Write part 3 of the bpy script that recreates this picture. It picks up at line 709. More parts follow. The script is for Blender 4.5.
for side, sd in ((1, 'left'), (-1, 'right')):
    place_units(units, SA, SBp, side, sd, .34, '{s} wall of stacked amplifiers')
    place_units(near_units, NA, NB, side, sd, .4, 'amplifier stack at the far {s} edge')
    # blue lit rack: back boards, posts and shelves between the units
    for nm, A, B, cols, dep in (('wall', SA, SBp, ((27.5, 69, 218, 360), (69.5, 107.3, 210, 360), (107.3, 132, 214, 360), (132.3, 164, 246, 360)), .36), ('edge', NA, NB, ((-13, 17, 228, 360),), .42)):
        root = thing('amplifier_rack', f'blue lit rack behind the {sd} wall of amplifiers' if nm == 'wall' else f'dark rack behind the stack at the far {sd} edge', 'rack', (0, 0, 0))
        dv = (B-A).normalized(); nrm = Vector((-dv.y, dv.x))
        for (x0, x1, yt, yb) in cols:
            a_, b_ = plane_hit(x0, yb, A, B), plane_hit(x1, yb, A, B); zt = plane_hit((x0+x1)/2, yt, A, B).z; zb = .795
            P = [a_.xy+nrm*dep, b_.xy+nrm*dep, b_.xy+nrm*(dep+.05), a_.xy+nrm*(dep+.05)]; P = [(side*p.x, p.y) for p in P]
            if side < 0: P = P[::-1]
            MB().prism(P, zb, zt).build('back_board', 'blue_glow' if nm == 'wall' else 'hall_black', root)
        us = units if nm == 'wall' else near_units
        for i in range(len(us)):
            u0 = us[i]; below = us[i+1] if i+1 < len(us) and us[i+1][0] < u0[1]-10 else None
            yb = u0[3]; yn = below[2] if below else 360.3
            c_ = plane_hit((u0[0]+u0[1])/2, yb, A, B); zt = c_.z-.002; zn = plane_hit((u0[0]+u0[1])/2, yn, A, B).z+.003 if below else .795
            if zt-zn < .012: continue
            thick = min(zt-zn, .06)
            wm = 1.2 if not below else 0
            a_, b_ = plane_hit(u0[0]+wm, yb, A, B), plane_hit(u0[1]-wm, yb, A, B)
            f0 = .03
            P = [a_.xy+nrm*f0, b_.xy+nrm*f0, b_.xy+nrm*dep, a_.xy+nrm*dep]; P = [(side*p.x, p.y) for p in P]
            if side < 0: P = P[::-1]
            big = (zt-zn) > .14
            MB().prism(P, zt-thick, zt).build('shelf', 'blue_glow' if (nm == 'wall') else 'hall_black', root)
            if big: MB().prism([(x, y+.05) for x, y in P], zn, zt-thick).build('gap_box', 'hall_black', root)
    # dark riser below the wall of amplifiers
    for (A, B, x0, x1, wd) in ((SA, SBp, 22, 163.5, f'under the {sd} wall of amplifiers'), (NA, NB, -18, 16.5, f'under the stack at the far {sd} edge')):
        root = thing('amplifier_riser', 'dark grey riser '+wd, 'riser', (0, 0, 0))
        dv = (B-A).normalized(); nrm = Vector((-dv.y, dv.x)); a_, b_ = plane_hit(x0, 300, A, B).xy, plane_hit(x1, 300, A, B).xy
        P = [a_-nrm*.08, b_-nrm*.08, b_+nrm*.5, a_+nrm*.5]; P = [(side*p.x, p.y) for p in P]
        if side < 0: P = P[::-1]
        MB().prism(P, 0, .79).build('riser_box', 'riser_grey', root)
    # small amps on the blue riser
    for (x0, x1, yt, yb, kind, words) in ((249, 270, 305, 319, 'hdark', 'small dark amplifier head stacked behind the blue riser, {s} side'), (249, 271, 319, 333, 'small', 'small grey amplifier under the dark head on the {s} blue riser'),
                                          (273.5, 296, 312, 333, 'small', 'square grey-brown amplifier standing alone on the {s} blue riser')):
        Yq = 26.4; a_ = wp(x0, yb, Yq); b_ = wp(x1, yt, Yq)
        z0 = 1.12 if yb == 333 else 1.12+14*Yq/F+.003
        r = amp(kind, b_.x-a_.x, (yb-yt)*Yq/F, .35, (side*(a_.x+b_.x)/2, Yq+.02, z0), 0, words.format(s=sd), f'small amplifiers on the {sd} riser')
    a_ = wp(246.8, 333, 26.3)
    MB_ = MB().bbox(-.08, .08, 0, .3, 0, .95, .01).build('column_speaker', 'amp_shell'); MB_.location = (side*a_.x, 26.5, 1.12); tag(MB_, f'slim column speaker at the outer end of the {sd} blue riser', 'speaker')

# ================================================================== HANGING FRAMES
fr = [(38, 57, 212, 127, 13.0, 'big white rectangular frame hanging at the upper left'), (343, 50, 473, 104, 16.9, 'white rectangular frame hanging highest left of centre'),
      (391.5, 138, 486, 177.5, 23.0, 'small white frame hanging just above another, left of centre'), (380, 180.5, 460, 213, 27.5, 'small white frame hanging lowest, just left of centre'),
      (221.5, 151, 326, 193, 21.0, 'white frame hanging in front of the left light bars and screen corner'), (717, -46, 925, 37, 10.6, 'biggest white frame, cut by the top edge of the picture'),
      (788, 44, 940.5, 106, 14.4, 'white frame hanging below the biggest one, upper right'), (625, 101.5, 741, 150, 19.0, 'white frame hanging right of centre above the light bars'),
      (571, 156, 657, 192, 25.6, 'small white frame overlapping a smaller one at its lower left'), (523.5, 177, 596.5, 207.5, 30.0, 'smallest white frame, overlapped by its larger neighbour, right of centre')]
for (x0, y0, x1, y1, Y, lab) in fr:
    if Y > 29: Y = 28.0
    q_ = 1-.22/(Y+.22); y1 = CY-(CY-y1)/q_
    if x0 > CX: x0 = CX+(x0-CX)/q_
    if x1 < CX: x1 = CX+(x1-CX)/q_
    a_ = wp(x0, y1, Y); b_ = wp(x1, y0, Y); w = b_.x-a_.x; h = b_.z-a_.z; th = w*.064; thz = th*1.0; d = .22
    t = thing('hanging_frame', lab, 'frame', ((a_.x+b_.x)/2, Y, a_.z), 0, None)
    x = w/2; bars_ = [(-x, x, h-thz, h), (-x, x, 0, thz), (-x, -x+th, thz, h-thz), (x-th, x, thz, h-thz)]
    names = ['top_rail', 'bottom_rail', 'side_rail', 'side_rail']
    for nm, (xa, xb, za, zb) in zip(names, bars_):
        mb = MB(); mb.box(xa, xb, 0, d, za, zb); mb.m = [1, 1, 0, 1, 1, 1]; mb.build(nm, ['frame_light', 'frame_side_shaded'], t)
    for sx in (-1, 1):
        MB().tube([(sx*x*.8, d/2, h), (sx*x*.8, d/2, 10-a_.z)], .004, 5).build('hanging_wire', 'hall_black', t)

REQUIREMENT
Extract the full listing above without alteration.

EXERCISE OUTPUT
Write part 3 of the bpy script that recreates this picture. It picks up at line 709. More parts follow. The script is for Blender 4.5.
for side, sd in ((1, 'left'), (-1, 'right')):
    place_units(units, SA, SBp, side, sd, .34, '{s} wall of stacked amplifiers')
    place_units(near_units, NA, NB, side, sd, .4, 'amplifier stack at the far {s} edge')
    # blue lit rack: back boards, posts and shelves between the units
    for nm, A, B, cols, dep in (('wall', SA, SBp, ((27.5, 69, 218, 360), (69.5, 107.3, 210, 360), (107.3, 132, 214, 360), (132.3, 164, 246, 360)), .36), ('edge', NA, NB, ((-13, 17, 228, 360),), .42)):
        root = thing('amplifier_rack', f'blue lit rack behind the {sd} wall of amplifiers' if nm == 'wall' else f'dark rack behind the stack at the far {sd} edge', 'rack', (0, 0, 0))
        dv = (B-A).normalized(); nrm = Vector((-dv.y, dv.x))
        for (x0, x1, yt, yb) in cols:
            a_, b_ = plane_hit(x0, yb, A, B), plane_hit(x1, yb, A, B); zt = plane_hit((x0+x1)/2, yt, A, B).z; zb = .795
            P = [a_.xy+nrm*dep, b_.xy+nrm*dep, b_.xy+nrm*(dep+.05), a_.xy+nrm*(dep+.05)]; P = [(side*p.x, p.y) for p in P]
            if side < 0: P = P[::-1]
            MB().prism(P, zb, zt).build('back_board', 'blue_glow' if nm == 'wall' else 'hall_black', root)
        us = units if nm == 'wall' else near_units
        for i in range(len(us)):
            u0 = us[i]; below = us[i+1] if i+1 < len(us) and us[i+1][0] < u0[1]-10 else None
            yb = u0[3]; yn = below[2] if below else 360.3
            c_ = plane_hit((u0[0]+u0[1])/2, yb, A, B); zt = c_.z-.002; zn = plane_hit((u0[0]+u0[1])/2, yn, A, B).z+.003 if below else .795
            if zt-zn < .012: continue
            thick = min(zt-zn, .06)
            wm = 1.2 if not below else 0
            a_, b_ = plane_hit(u0[0]+wm, yb, A, B), plane_hit(u0[1]-wm, yb, A, B)
            f0 = .03
            P = [a_.xy+nrm*f0, b_.xy+nrm*f0, b_.xy+nrm*dep, a_.xy+nrm*dep]; P = [(side*p.x, p.y) for p in P]
            if side < 0: P = P[::-1]
            big = (zt-zn) > .14
            MB().prism(P, zt-thick, zt).build('shelf', 'blue_glow' if (nm == 'wall') else 'hall_black', root)
            if big: MB().prism([(x, y+.05) for x, y in P], zn, zt-thick).build('gap_box', 'hall_black', root)
    # dark riser below the wall of amplifiers
    for (A, B, x0, x1, wd) in ((SA, SBp, 22, 163.5, f'under the {sd} wall of amplifiers'), (NA, NB, -18, 16.5, f'under the stack at the far {sd} edge')):
        root = thing('amplifier_riser', 'dark grey riser '+wd, 'riser', (0, 0, 0))
        dv = (B-A).normalized(); nrm = Vector((-dv.y, dv.x)); a_, b_ = plane_hit(x0, 300, A, B).xy, plane_hit(x1, 300, A, B).xy
        P = [a_-nrm*.08, b_-nrm*.08, b_+nrm*.5, a_+nrm*.5]; P = [(side*p.x, p.y) for p in P]
        if side < 0: P = P[::-1]
        MB().prism(P, 0, .79).build('riser_box', 'riser_grey', root)
    # small amps on the blue riser
    for (x0, x1, yt, yb, kind, words) in ((249, 270, 305, 319, 'hdark', 'small dark amplifier head stacked behind the blue riser, {s} side'), (249, 271, 319, 333, 'small', 'small grey amplifier under the dark head on the {s} blue riser'),
                                          (273.5, 296, 312, 333, 'small', 'square grey-brown amplifier standing alone on the {s} blue riser')):
        Yq = 26.4; a_ = wp(x0, yb, Yq); b_ = wp(x1, yt, Yq)
        z0 = 1.12 if yb == 333 else 1.12+14*Yq/F+.003
        r = amp(kind, b_.x-a_.x, (yb-yt)*Yq/F, .35, (side*(a_.x+b_.x)/2, Yq+.02, z0), 0, words.format(s=sd), f'small amplifiers on the {sd} riser')
    a_ = wp(246.8, 333, 26.3)
    MB_ = MB().bbox(-.08, .08, 0, .3, 0, .95, .01).build('column_speaker', 'amp_shell'); MB_.location = (side*a_.x, 26.5, 1.12); tag(MB_, f'slim column speaker at the outer end of the {sd} blue riser', 'speaker')

# ================================================================== HANGING FRAMES
fr = [(38, 57, 212, 127, 13.0, 'big white rectangular frame hanging at the upper left'), (343, 50, 473, 104, 16.9, 'white rectangular frame hanging highest left of centre'),
      (391.5, 138, 486, 177.5, 23.0, 'small white frame hanging just above another, left of centre'), (380, 180.5, 460, 213, 27.5, 'small white frame hanging lowest, just left of centre'),
      (221.5, 151, 326, 193, 21.0, 'white frame hanging in front of the left light bars and screen corner'), (717, -46, 925, 37, 10.6, 'biggest white frame, cut by the top edge of the picture'),
      (788, 44, 940.5, 106, 14.4, 'white frame hanging below the biggest one, upper right'), (625, 101.5, 741, 150, 19.0, 'white frame hanging right of centre above the light bars'),
      (571, 156, 657, 192, 25.6, 'small white frame overlapping a smaller one at its lower left'), (523.5, 177, 596.5, 207.5, 30.0, 'smallest white frame, overlapped by its larger neighbour, right of centre')]
for (x0, y0, x1, y1, Y, lab) in fr:
    if Y > 29: Y = 28.0
    q_ = 1-.22/(Y+.22); y1 = CY-(CY-y1)/q_
    if x0 > CX: x0 = CX+(x0-CX)/q_
    if x1 < CX: x1 = CX+(x1-CX)/q_
    a_ = wp(x0, y1, Y); b_ = wp(x1, y0, Y); w = b_.x-a_.x; h = b_.z-a_.z; th = w*.064; thz = th*1.0; d = .22
    t = thing('hanging_frame', lab, 'frame', ((a_.x+b_.x)/2, Y, a_.z), 0, None)
    x = w/2; bars_ = [(-x, x, h-thz, h), (-x, x, 0, thz), (-x, -x+th, thz, h-thz), (x-th, x, thz, h-thz)]
    names = ['top_rail', 'bottom_rail', 'side_rail', 'side_rail']
    for nm, (xa, xb, za, zb) in zip(names, bars_):
        mb = MB(); mb.box(xa, xb, 0, d, za, zb); mb.m = [1, 1, 0, 1, 1, 1]; mb.build(nm, ['frame_light', 'frame_side_shaded'], t)
    for sx in (-1, 1):
        MB().tube([(sx*x*.8, d/2, h), (sx*x*.8, d/2, 10-a_.z)], .004, 5).build('hanging_wire', 'hall_black', t)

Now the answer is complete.